Give the data below again, word for word.

Collected material
╭──

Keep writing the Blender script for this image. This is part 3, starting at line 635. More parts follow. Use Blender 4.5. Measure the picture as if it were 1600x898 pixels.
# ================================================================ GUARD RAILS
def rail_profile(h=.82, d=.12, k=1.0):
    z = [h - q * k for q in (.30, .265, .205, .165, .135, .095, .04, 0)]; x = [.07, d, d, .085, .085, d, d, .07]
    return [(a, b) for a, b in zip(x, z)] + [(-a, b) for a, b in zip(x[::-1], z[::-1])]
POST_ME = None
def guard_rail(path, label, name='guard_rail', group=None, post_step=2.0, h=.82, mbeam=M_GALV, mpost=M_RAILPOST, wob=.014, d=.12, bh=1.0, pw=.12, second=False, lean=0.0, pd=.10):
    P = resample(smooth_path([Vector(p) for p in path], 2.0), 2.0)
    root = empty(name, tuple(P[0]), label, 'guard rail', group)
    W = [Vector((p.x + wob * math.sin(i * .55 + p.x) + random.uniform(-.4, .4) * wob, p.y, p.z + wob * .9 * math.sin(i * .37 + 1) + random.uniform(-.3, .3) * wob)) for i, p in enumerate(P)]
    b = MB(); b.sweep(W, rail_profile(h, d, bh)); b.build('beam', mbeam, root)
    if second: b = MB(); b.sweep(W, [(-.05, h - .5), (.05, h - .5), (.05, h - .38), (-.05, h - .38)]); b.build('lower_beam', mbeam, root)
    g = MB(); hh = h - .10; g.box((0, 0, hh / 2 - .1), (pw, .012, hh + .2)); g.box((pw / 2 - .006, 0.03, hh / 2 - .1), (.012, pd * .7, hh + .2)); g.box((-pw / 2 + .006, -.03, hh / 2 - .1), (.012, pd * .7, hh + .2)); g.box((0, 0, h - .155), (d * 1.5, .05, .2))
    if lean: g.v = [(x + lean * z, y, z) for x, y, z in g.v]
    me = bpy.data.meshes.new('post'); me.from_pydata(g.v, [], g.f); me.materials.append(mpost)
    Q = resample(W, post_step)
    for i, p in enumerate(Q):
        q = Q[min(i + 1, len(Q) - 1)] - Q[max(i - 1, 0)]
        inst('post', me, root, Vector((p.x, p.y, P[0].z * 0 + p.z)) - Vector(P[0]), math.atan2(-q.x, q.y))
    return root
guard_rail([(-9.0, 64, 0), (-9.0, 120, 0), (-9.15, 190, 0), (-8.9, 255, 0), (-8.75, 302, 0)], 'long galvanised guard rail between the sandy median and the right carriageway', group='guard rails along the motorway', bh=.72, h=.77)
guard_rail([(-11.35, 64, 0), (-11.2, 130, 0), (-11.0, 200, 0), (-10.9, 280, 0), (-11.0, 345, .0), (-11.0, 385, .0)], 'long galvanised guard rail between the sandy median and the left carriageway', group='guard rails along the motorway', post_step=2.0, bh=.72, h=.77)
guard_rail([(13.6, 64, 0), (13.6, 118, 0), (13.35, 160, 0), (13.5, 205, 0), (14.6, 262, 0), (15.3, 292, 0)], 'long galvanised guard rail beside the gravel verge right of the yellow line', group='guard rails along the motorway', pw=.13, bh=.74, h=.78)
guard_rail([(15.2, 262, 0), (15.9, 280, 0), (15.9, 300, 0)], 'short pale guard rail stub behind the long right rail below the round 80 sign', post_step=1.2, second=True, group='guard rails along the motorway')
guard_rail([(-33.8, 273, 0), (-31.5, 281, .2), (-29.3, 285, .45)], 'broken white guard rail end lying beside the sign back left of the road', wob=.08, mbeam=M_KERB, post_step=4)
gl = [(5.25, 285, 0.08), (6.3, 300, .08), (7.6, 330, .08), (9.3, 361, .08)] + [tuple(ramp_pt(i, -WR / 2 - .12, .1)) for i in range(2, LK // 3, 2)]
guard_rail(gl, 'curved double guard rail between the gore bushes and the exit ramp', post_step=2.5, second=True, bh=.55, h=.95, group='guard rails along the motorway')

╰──

Written answer
Keep writing the Blender script for this image. This is part 3, starting at line 635. More parts follow. Use Blender 4.5. Measure the picture as if it were 1600x898 pixels.
# ================================================================ GUARD RAILS
def rail_profile(h=.82, d=.12, k=1.0):
    z = [h - q * k for q in (.30, .265, .205, .165, .135, .095, .04, 0)]; x = [.07, d, d, .085, .085, d, d, .07]
    return [(a, b) for a, b in zip(x, z)] + [(-a, b) for a, b in zip(x[::-1], z[::-1])]
POST_ME = None
def guard_rail(path, label, name='guard_rail', group=None, post_step=2.0, h=.82, mbeam=M_GALV, mpost=M_RAILPOST, wob=.014, d=.12, bh=1.0, pw=.12, second=False, lean=0.0, pd=.10):
    P = resample(smooth_path([Vector(p) for p in path], 2.0), 2.0)
    root = empty(name, tuple(P[0]), label, 'guard rail', group)
    W = [Vector((p.x + wob * math.sin(i * .55 + p.x) + random.uniform(-.4, .4) * wob, p.y, p.z + wob * .9 * math.sin(i * .37 + 1) + random.uniform(-.3, .3) * wob)) for i, p in enumerate(P)]
    b = MB(); b.sweep(W, rail_profile(h, d, bh)); b.build('beam', mbeam, root)
    if second: b = MB(); b.sweep(W, [(-.05, h - .5), (.05, h - .5), (.05, h - .38), (-.05, h - .38)]); b.build('lower_beam', mbeam, root)
    g = MB(); hh = h - .10; g.box((0, 0, hh / 2 - .1), (pw, .012, hh + .2)); g.box((pw / 2 - .006, 0.03, hh / 2 - .1), (.012, pd * .7, hh + .2)); g.box((-pw / 2 + .006, -.03, hh / 2 - .1), (.012, pd * .7, hh + .2)); g.box((0, 0, h - .155), (d * 1.5, .05, .2))
    if lean: g.v = [(x + lean * z, y, z) for x, y, z in g.v]
    me = bpy.data.meshes.new('post'); me.from_pydata(g.v, [], g.f); me.materials.append(mpost)
    Q = resample(W, post_step)
    for i, p in enumerate(Q):
        q = Q[min(i + 1, len(Q) - 1)] - Q[max(i - 1, 0)]
        inst('post', me, root, Vector((p.x, p.y, P[0].z * 0 + p.z)) - Vector(P[0]), math.atan2(-q.x, q.y))
    return root
guard_rail([(-9.0, 64, 0), (-9.0, 120, 0), (-9.15, 190, 0), (-8.9, 255, 0), (-8.75, 302, 0)], 'long galvanised guard rail between the sandy median and the right carriageway', group='guard rails along the motorway', bh=.72, h=.77)
guard_rail([(-11.35, 64, 0), (-11.2, 130, 0), (-11.0, 200, 0), (-10.9, 280, 0), (-11.0, 345, .0), (-11.0, 385, .0)], 'long galvanised guard rail between the sandy median and the left carriageway', group='guard rails along the motorway', post_step=2.0, bh=.72, h=.77)
guard_rail([(13.6, 64, 0), (13.6, 118, 0), (13.35, 160, 0), (13.5, 205, 0), (14.6, 262, 0), (15.3, 292, 0)], 'long galvanised guard rail beside the gravel verge right of the yellow line', group='guard rails along the motorway', pw=.13, bh=.74, h=.78)
guard_rail([(15.2, 262, 0), (15.9, 280, 0), (15.9, 300, 0)], 'short pale guard rail stub behind the long right rail below the round 80 sign', post_step=1.2, second=True, group='guard rails along the motorway')
guard_rail([(-33.8, 273, 0), (-31.5, 281, .2), (-29.3, 285, .45)], 'broken white guard rail end lying beside the sign back left of the road', wob=.08, mbeam=M_KERB, post_step=4)
gl = [(5.25, 285, 0.08), (6.3, 300, .08), (7.6, 330, .08), (9.3, 361, .08)] + [tuple(ramp_pt(i, -WR / 2 - .12, .1)) for i in range(2, LK // 3, 2)]
guard_rail(gl, 'curved double guard rail between the gore bushes and the exit ramp', post_step=2.5, second=True, bh=.55, h=.95, group='guard rails along the motorway')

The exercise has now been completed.